Core Messaging Service

nunonunes edited this page Sep 26, 2010 · 5 revisions

On this section we describe the usage of the core messaging service and detail the software implementing it.

Basic description of the messaging component

To fill in.

Open issues

Message structure and semantics

The messages that the system will pass back and forth between parts of the system must all adhere to a standard structure with well-defined semanthics.

Most messages will, in one way or another, carry at least one (and usually more than one) of the basic attributes (I, U, A, L --see the main page for more on these attributes) of the item is refers to, so that should probably be a stantard part of the message structure.

I think the messages should be encoded in a human-readable manner and be simple to parse.

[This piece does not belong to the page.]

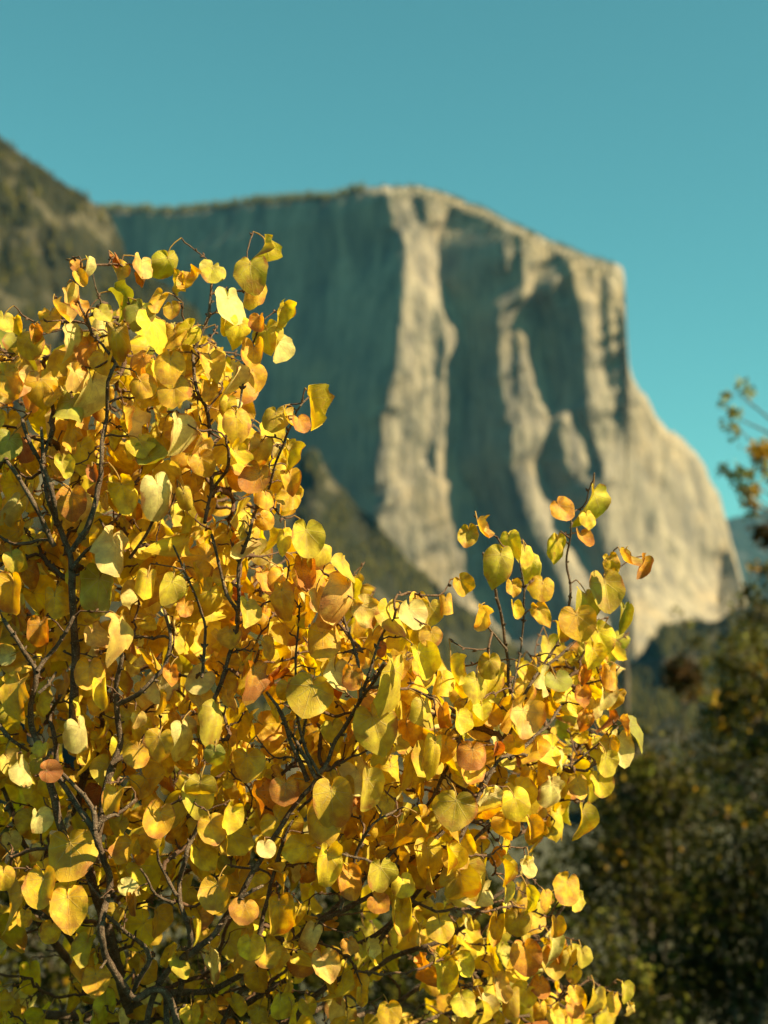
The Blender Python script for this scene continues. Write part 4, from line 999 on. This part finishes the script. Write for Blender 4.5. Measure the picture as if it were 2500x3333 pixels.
def scatter(n, lo, hi, keep_gap, wpx, min_d):
    placed = np.zeros((0, 2)); tries = 0; k = 0
    while k < n and tries < n * 40:
        tries += 1
        px = rng.uniform(-200, 2080); py = rng.uniform(980, 3500)
        if not inpoly(np.array(px), np.array(py), OUT):
            continue
        if any(inpoly(np.array(px), np.array(py), g) for g in GAPS) and rng.random() < keep_gap:
            continue
        if len(placed) and np.min(np.hypot(placed[:, 0] - px, placed[:, 1] - py)) < min_d:
            continue
        placed = np.vstack([placed, [px, py]])
        t = float(t0(px, py)) + rng.uniform(lo, hi)
        code = codes[rng.choice(len(codes), p=cw)]
        turn = rng.normal(18, 58); roll = rng.normal(0, 42)
        if py > 2880 and rng.random() < 0.34:
            continue
        w = np.clip(rng.normal(wpx, 26), 52, 175) / FPX * 2.05
        add_leaf(px, py, t, w, code, turn, roll, float(np.clip(rng.normal(0.4, 0.18), 0.05, 0.9)))
        k += 1


scatter(420, 0.0, 0.08, 0.95, 95, 43)
scatter(860, 0.07, 0.26, 0.88, 98, 28)
scatter(680, 0.26, 0.62, 0.78, 104, 26)

# ---- twigs: grow from the limbs to every leaf stalk
for L in leaves:
    pl = L['w'] * rng.uniform(0.35, 0.75)
    d = -L['a'] * 0.75 - L['n'] * rng.uniform(0.1, 0.5) + rng.normal(0, 0.25, 3)
    # lean the stalk towards the nearest limb
    j = np.argmin(((nodes - L['B']) ** 2).sum(1))
    tl = nodes[j] - L['B']; dist = np.linalg.norm(tl)
    d = d / np.linalg.norm(d) + 0.7 * tl / (dist + 1e-6)
    d /= np.linalg.norm(d)
    L['pl'] = min(pl, max(0.012, dist))
    L['A'] = L['B'] + d * L['pl']
    L['dist'] = dist
order = sorted(range(len(leaves)), key=lambda i: leaves[i]['dist'])
cap_n = len(nodes) + 60000
NP = np.zeros((cap_n, 3)); ND = np.zeros((cap_n, 3)); NL = np.zeros(cap_n); NPAR = np.full(cap_n, -1, int); NCH = np.full(cap_n, -1, int); NLOAD = np.zeros(cap_n)
nn0 = len(nodes)
NP[:nn0] = nodes; ND[:nn0] = ndir; NL[:nn0] = plen
nn = nn0
chains = []
for i in order:
    L = leaves[i]; A = L['A']
    dv = NP[:nn] - A
    dist = np.sqrt((dv ** 2).sum(1))
    cost = dist + 0.22 * NL[:nn] + 0.8 * np.maximum(0, dv[:, 2]) 
    j = int(np.argmin(cost))
    d = dist[j]
    if d < 0.012:
        L['A'] = NP[j].copy(); NLOAD[j] += 1
        continue
    p0 = NP[j]; d0 = ND[j] * 0.6 + (A - p0) / d * 0.5 + np.array([0, 0, 0.25]); d0 /= np.linalg.norm(d0)
    p1 = p0 + d0 * d * 0.38; p2 = A - (np.array([0, 0, 0.5]) + (A - p0) / d * 0.6) * d * 0.22
    m = max(3, int(d / 0.012) + 2)
    u = np.linspace(0, 1, m)[:, None]
    P = (1 - u) ** 3 * p0 + 3 * (1 - u) ** 2 * u * p1 + 3 * (1 - u) * u ** 2 * p2 + u ** 3 * A
    P[1:-1] += rng.normal(0, 0.0012, (m - 2, 3))
    T = np.gradient(P, axis=0); T /= np.linalg.norm(T, axis=1)[:, None] + 1e-9
    k = m - 1
    NP[nn:nn + k] = P[1:]; ND[nn:nn + k] = T[1:]
    NL[nn:nn + k] = NL[j] + np.linspace(d / k, d, k)
    NPAR[nn] = j; NPAR[nn + 1:nn + k] = np.arange(nn, nn + k - 1)
    chains.append((j, nn, nn + k, P))
    NLOAD[nn + k - 1] += 1
    nn += k
for q in range(nn - 1, nn0 - 1, -1):
    if NPAR[q] >= 0:
        NLOAD[NPAR[q]] += NLOAD[q]


def bud(acc, p, d, s):
    """Pointed winter bud."""
    d = d / (np.linalg.norm(d) + 1e-9)
    tube(acc, np.array([p, p + d * s * 0.35, p + d * s * 0.7, p + d * s]), np.array([0.35, 0.42, 0.30, 0.05]) * s * 0.75, 5)


def add_buds(acc, P, R, gap):
    T = np.gradient(P, axis=0); T /= np.linalg.norm(T, axis=1)[:, None] + 1e-9
    run = 0.0; s = 1
    for i in range(1, len(P) - 1):
        run += np.linalg.norm(P[i] - P[i - 1])
        if run > gap * rng.uniform(0.6, 1.5):
            run = 0; s = -s
            q = np.cross(T[i], rng.normal(size=3)); q /= np.linalg.norm(q) + 1e-9
            dd = q * 0.9 + T[i] * 0.7
            if R[i] < 0.0045:
                bud(acc, P[i] + q * R[i] * 0.6, dd, rng.uniform(0.004, 0.0075))
                if rng.random() < 0.3:
                    bud(acc, P[i] - q * R[i] * 0.6, -q * 0.9 + T[i] * 0.8, rng.uniform(0.004, 0.007))
            elif rng.random() < 0.35:
                # short spur with a cluster of buds
                e = P[i] + q * (R[i] + rng.uniform(0.006, 0.016)) + T[i] * 0.006
                tube(acc, np.array([P[i], (P[i] + e) / 2 + rng.normal(0, 0.0008, 3), e]), np.array([0.0022, 0.0019, 0.0016]), 5, 0.2)
                for _ in range(3):
                    bud(acc, e, q + T[i] * 0.8 + rng.normal(0, 0.5, 3), rng.uniform(0.004, 0.007))


for (S, R) in limb_smooth:
    acc = Acc()
    tube(acc, S, R, 9, 0.10)
    add_buds(acc, S, R, 0.018)
    link('branch', acc.build('branch', M_BARK, True, S[0]), shrub, S[0] - ROOT)

chain_len = [np.linalg.norm(np.diff(c[3], axis=0), axis=1).sum() * (1 if project(c[3][-1:])[2][0] < 2.32 else 0.3) for c in chains]
big = set(np.argsort(chain_len)[::-1][:280].tolist())
rest = Acc()
for ci, (j, s, e, P) in enumerate(chains):
    load = np.concatenate([[NLOAD[s]], NLOAD[s:e]])
    R = np.clip(0.00105 * np.maximum(load, 1) ** 0.40, 0.00105, 0.0042)
    acc = Acc() if ci in big else rest
    tube(acc, P, R, 6, 0.12)
    add_buds(acc, P, R, 0.016)
    if ci in big:
        link('twig', acc.build('twig', M_TWIG, True, P[0]), shrub, P[0] - ROOT)
link('small_twigs', rest.build('small_twigs', M_TWIG, True, ROOT), shrub, kind='stuff')

# ---- leaf blades
TH = np.radians([0, 12, 26, 42, 60, 78, 96, 114, 130, 145, 158, 169, 178])
RR = np.array([0.90, 0.885, 0.845, 0.790, 0.715, 0.640, 0.570, 0.515, 0.465, 0.415, 0.350, 0.260, 0.110]) / 1.26


def leaf_geo(L, rings, nang, fine):
    """Heart-shaped blade folded on its midrib, with its stalk; returns V, quads, tris, uv."""
    w = L['w']; th = np.linspace(-math.radians(178), math.radians(178), nang)
    r_out = np.interp(np.abs(th), TH, RR)
    ph = rng.uniform(0, 6.28, 6)
    asym = rng.uniform(-0.06, 0.06)
    r_out = r_out * (1 + asym * np.sin(th) + 0.018 * np.sin(5 * th + ph[0]) + 0.012 * np.sin(11 * th + ph[1]))
    stretch = rng.uniform(0.84, 1.16)
    r_out = r_out * (1 + rng.uniform(-0.05, 0.16) * np.exp(-(th / 0.22) ** 2))      # blunt or drawn-out tip
    withered = rng.random() < (0.6 if L['code'] in ('o', 'r', 'p') else 0.16)
    if rng.random() < (0.5 if withered else 0.22):     # bitten or torn rim
        for _ in range(rng.integers(1, 4)):
            c0 = rng.uniform(-2.4, 2.4)
            r_out = r_out * (1 - rng.uniform(0.06, 0.25) * np.exp(-((th - c0) / rng.uniform(0.06, 0.2)) ** 2))
    rr = np.linspace(0, 1, rings + 1)[1:] ** 0.85
    r = rr[:, None] * r_out[None]
    x = r * np.sin(th); y = r * np.cos(th) * stretch
    uv = np.stack([x + 0.5, y + 0.25], -1).reshape(-1, 2)
    f = math.radians(8 + 62 * L['fold'] * rng.uniform(0.6, 1.2))
    f2 = f * rng.uniform(0.5, 1.1)
    ang = np.where(x > 0, f, f2) * 0.75
    ax = np.abs(x)
    bendr = rng.normal(0.35, 0.9)                     # the halves arch
    ang = ang - bendr * ax * 1.2
    X = np.sign(x) * ax * np.cos(ang); Z = ax * np.sin(ang)
    Z = Z + 0.05 * (2.2 if withered else 1) * np.sin(3 * th + ph[2]) * (rr[:, None] ** 2) + 0.030 * (2.4 if withered else 1) * np.sin(7 * th + ph[3]) * rr[:, None] ** 3
    Z = Z - rng.normal(0.25, 0.55) * (y ** 2) * (1.6 if withered else 1)
    Z = Z + rng.normal(0.35, 0.35) * np.minimum(y + 0.05, 0) ** 2 * 3
    Z = Z + 0.020 * vnoise(x * 8 + ph[4], y * 8 + ph[5], 6) * rr[:, None]
    if withered:
        Z = Z + 0.05 * vnoise(x * 7 + ph[4], y * 7 + ph[5], 5) * rr[:, None]
        cu = rng.uniform(0.2, 0.9)                      # rim rolls in
        k = np.maximum(0, rr[:, None] - 0.55) * cu
        X = X * (1 - k * 0.7); Z = Z + k * 0.35
    side = np.cross(L['a'], L['n'])
    V = (X[..., None] * side + y[..., None] * L['a'] + Z[..., None] * L['n']).reshape(-1, 3) * w
    V = np.vstack([[0, 0, 0], V])
    uv = np.vstack([[0.5, 0.25], uv])
    j = np.arange(nang - 1)
    tri = np.stack([np.zeros(nang - 1, int), 1 + j, 2 + j], -1)
    i = (np.arange(rings - 1)[:, None] * nang + 1)
    quad = np.stack([i + j, i + nang + j, i + nang + j + 1, i + j + 1], -1).reshape(-1, 4)
    # shift uv per leaf so every leaf reads another stretch of the pattern
    uv = uv + rng.integers(0, 60, 2)
    # dry brown stretches along the rim
    dry = np.clip(vnoise(th * 1.6 + ph[4] * 9, th * 0 + ph[5], 7) * 1.4 - 0.15, 0, 1) * (0.9 + L['wear'])
    ww = L['wear'] + dry[None] * np.clip((rr[:, None] - 0.62) / 0.38, 0, 1) ** 1.5
    return V, quad, tri, uv, np.concatenate([[L['wear']], ww.ravel()])


def stalk_geo(acc, L, k):
    A = L['A'] - L['B']; a = L['a']
    p1 = -a * L['pl'] * 0.45
    u = np.linspace(0, 1, 5)[:, None]
    P = (1 - u) ** 2 * np.zeros(3) + 2 * (1 - u) * u * p1 + u ** 2 * A
    P[0] += a * 0.001
    tube(acc, P, np.linspace(0.0008, 0.0010, 5), k, c=(0.50, 0.30, 0.06, 0.1), cap=False)


def put_leaf(acc, L, rings, nang, off):
    V, q, t, uv, ww = leaf_geo(L, rings, nang, True)
    c = np.hstack([np.tile(L['c'], (len(V), 1)), ww[:, None]])
    m = acc.n
    acc.add(V + off, t, uv, c)
    acc.L.append((q + m).ravel()); acc.S.append(np.full(len(q), 4))


# which leaves show largest: splat them into a small depth buffer
BW, BH = 250, 334
zbuf = np.full((BH, BW), 1e9); own = np.full((BH, BW), -1)
g1, g2 = np.meshgrid(np.linspace(-0.46, 0.46, 17), np.linspace(-0.12, 0.64, 15))
inn = ((g1 / 0.47) ** 2 + ((g2 - 0.26) / 0.40) ** 2) < 1
g1, g2 = g1[inn], g2[inn]
for i, L in enumerate(leaves):
    side = np.cross(L['a'], L['n'])
    fo = math.cos(math.radians(8 + 50 * L['fold']))
    P = L['B'] + L['w'] * (g1[:, None] * fo * side + g2[:, None] * L['a'] + (np.abs(g1) * math.sqrt(1 - fo * fo))[:, None] * L['n'])
    px, py, tt = project(P)
    ix = (px / 10).astype(int); iy = (py / 10).astype(int)
    ok = (ix >= 0) & (ix < BW) & (iy >= 0) & (iy < BH)
    ix, iy, tt = ix[ok], iy[ok], tt[ok]
    o = np.argsort(-tt); ix, iy, tt = ix[o], iy[o], tt[o]
    near = tt < zbuf[iy, ix]
    zbuf[iy[near], ix[near]] = tt[near]; own[iy[near], ix[near]] = i
seen = np.bincount(own[own >= 0], minlength=len(leaves))
heroes = set(np.argsort(-seen)[:300].tolist())
mass = Acc()
for i, L in enumerate(leaves):
    if i in heroes:
        acc = Acc()
        put_leaf(acc, L, 6, 31, np.zeros(3)); stalk_geo(acc, L, 5)
        link('leaf', acc.build('leaf', M_LEAF, True), shrub, L['B'] - ROOT)
    else:
        V, q, t, uv, ww = leaf_geo(L, 5, 25, False)
        off = L['B'] - ROOT
        m = mass.n
        mass.add(V + off, t, uv, np.hstack([np.tile(L['c'], (len(V), 1)), ww[:, None]]))
        mass.L.append((q + m).ravel()); mass.S.append(np.full(len(q), 4))
        n_before = len(mass.V)
        stalk_geo(mass, L, 4)
        mass.V[-1] = mass.V[-1] + off
link('small_leaves', mass.build('small_leaves', M_LEAF, True), shrub, kind='stuff')

# ------------------------------------------------------------------ haze in the valley air
m, n, l, out = new_mat('valley_haze')
pv = n.new('ShaderNodeVolumePrincipled')
pv.inputs['Color'].default_value = (0.14, 0.56, 1.0, 1)
pv.inputs['Density'].default_value = 1.9e-5
pv.inputs['Anisotropy'].default_value = 0.0
l.new(pv.outputs[0], out.inputs['Volume'])
x0, x1, y0, y1, z0, z1 = -9500, 9500, -3500, 9500, -60, 1500
V = np.array([(x, y, z) for x in (x0, x1) for y in (y0, y1) for z in (z0, z1)])
F = [(0, 1, 3, 2), (4, 6, 7, 5), (0, 4, 5, 1), (2, 3, 7, 6), (0, 2, 6, 4), (1, 5, 7, 3)]
link('haze', mesh_np('haze', V, np.array(F), np.full(6, 4), m, False), kind='stuff')
print('leaves', len(leaves), 'chains', len(chains), 'nodes', nn, 'seen', int((seen > 0).sum()))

Here are some examples of namespaces and actual messages that could make up the messaging structure:

  • /item/* - This namespace is used by items of information that are collected by the system as something that the user received via one of her incoming streams. Example messages on this namespace would look like:

    • /item/new/rss/<item_id>
    • /item/new/mail/<item_id>
    • /item/change/<item_id>/<new_IU_rating>
  • /user/* - This is the namespace that will be used to track messages regarding the system's users. Some examples of potencial messages in this namespace would be:

    • /user/<user_id>/important/<item_id> - User user_id marked item item_id as being important
    • /user/<user_id>/unimportant/<item_id>
    • /user/<user_id>/availability/<new_availability_rating>

Software choice

0MQ

0MQ is a messaging mechanism that seems like a pretty good base for our design. It is extremely simple to use, it is higly efficient, fast and has bindings for a great many programming languages.

It has it's drawbacks, of course, not the least of one being lack of persistence of the messages. It is a brokerless solution.

One way we could introduce a boker into the mix (if we decide we really need it), would be to, for exemple, use a RabbitMQ broker into the mix, since it has support for 0MQ messaging (as an add-on / built-in?).

Other possibilities

These other systems are under consideration, please add whatever you think is relevant about each one here.

  • SapoBroker - I've used it and like it. It is written in Java (I'm not sure anything else in the echosystem will be, so we'd need to have java support just for this one system) and it had (a long time ago) ;-) bindings for a few languages;

  • OpenAMQ - Since the main guys behind it (iMatix) are abandoning it soon, I don't think this will turn out to be a good alternative for us. Thoughts?

  • Redis - This is a swiss army-like data store which, among other things, implements a messaging system. Might be good to look at this, especially since it is also under consideration for the Core Data Store system.